If nothing else, Schmidt made it abundantly clear during his testimony before the subcommittee that Google won't go down without a fight. The search giant believes that it's not stifling competition in the marketplace and it's simply performing extremely well where others are not. Perhaps Schmidt's most overt statement on Google's intention to not back down came at the beginning of his prepared testimony when he requested the subcommittee "ensure that the FTC's inquiry remains a focused and fair process."

2. Google doesn't believe it's doing anything wrong

Google seems to believe that it isn't doing anything wrong in the marketplace. Schmidt said numerous times during his testimony that Google always "puts consumers first" and continually tries to be as "open" as possible. What's more, Schmidt said his company is "transparent" in how it handles its business. Simply put, Schmidt-and Google-feels the search giant is doing nothing wrong.

3. The competition idea is ridiculous to Google

Much has been made about Google's ability to stifle competition in the marketplace. However, during his prepared testimony, Schmidt made it clear that the search company thinks that argument is nonsense. He said the Internet is an open environment for any company to come up and grab market share away from competitors. He also noted that Google competes "hard" against Amazon, Microsoft and others in the search and cloud computing spaces. In other words, even though Google Search is dominant and its advertising platform is the only go-to option for most advertisers, Google still believes its competitors can catch up.

4. Google is worried about the FTC's inquiry

It's important to note that Google is clearly concerned about the FTC's inquiry into its business. As history has shown, the U.S. government hasn't always been so kind to major corporations. And Schmidt, trying to acknowledge that, asked the subcommittee to help Google receive a "fair" review of its business from the FTC. Schmidt also ended his prepared testimony with mention of the FTC, saying that the inquiry should show that Google is an "enthusiastic company."

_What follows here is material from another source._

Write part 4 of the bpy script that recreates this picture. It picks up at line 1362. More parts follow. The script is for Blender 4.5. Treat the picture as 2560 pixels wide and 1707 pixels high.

Google Isnt Ashamed of Its Growth


5. Google is creating jobs

During his prepared testimony discussing the virtues of his company, Schmidt used the economy to help bolster his argument. He noted that since 2002, Google has created more than 23,000 jobs, and the company expects to have its biggest hiring year in 2011. Playing the jobs game is something that Google has obviously clung to. But whether or not it will work remains to be seen.

6. Google really can't stand Microsoft

Even with Google's back against the wall, Schmidt couldn't help but take shots at Microsoft. In both the prepared testimony and during questioning, Schmidt alluded to Microsoft's antitrust suit from the late-1990s, saying in coded language that Google is no Microsoft. It was an interesting move and seemed to indicate that Google's issues with Microsoft run deep.

7. Google is ready to face more inquiries

Schmidt came prepared to face the slings and arrows of the Senate subcommittee. He provided Google's side of the story, answered inquiries quite convincingly and generally proved that the company's strength goes beyond the Web. The company is prepared to face more inquiries and overcome them. Schmidt is a smart person with a battery of high-powered lawyers to help him out. Expect those two components to play a crucial role in Google's strategy with future government inquiries.

8. Google search is just the tip of the iceberg

When the subcommittee had the chance to pelt Schmidt with questions about Google, it was clear that search was just the tip of the iceberg. Schmidt seemed ready to field any questions outside of the company's core platform. From Google's troubles with the United States over Canadian prescription drug ads to Yelp, the company seemed to have ready answers for any questions the senators might want to ask. And that could help it in the long run.

9. Google doesn't think its size is a problem

Let's face it: Google is a huge company with an immense amount of power in the marketplace. But during Schmidt's testimony, it quickly became clear that Google doesn't see a problem with that. Schmidt touted the search company's growth, discussed its prominence in search results and even mentioned its bid to be the most influential company in the mobile space. Typically, companies facing FTC inquiries want to play down their size and strength. But it appears that Google doesn't plan to use that tactic.

10. Schmidt will be the public face of Google

Going forward, it appears that Schmidt will be the public face of Google, leaving CEO Larry Page free to run the company. With Microsoft, it was a different story: Bill Gates was forced to field the inquiries. But by putting Schmidt, Google's executive chairman, out in front of the people to talk about Google's size and influence, the search giant made an incredibly smart move. Now, the public can look to Page as the "product" person and Schmidt-someone who isn't involved in day-to-day operations-as the "legal" person. It was a brilliant PR move that will benefit Google greatly.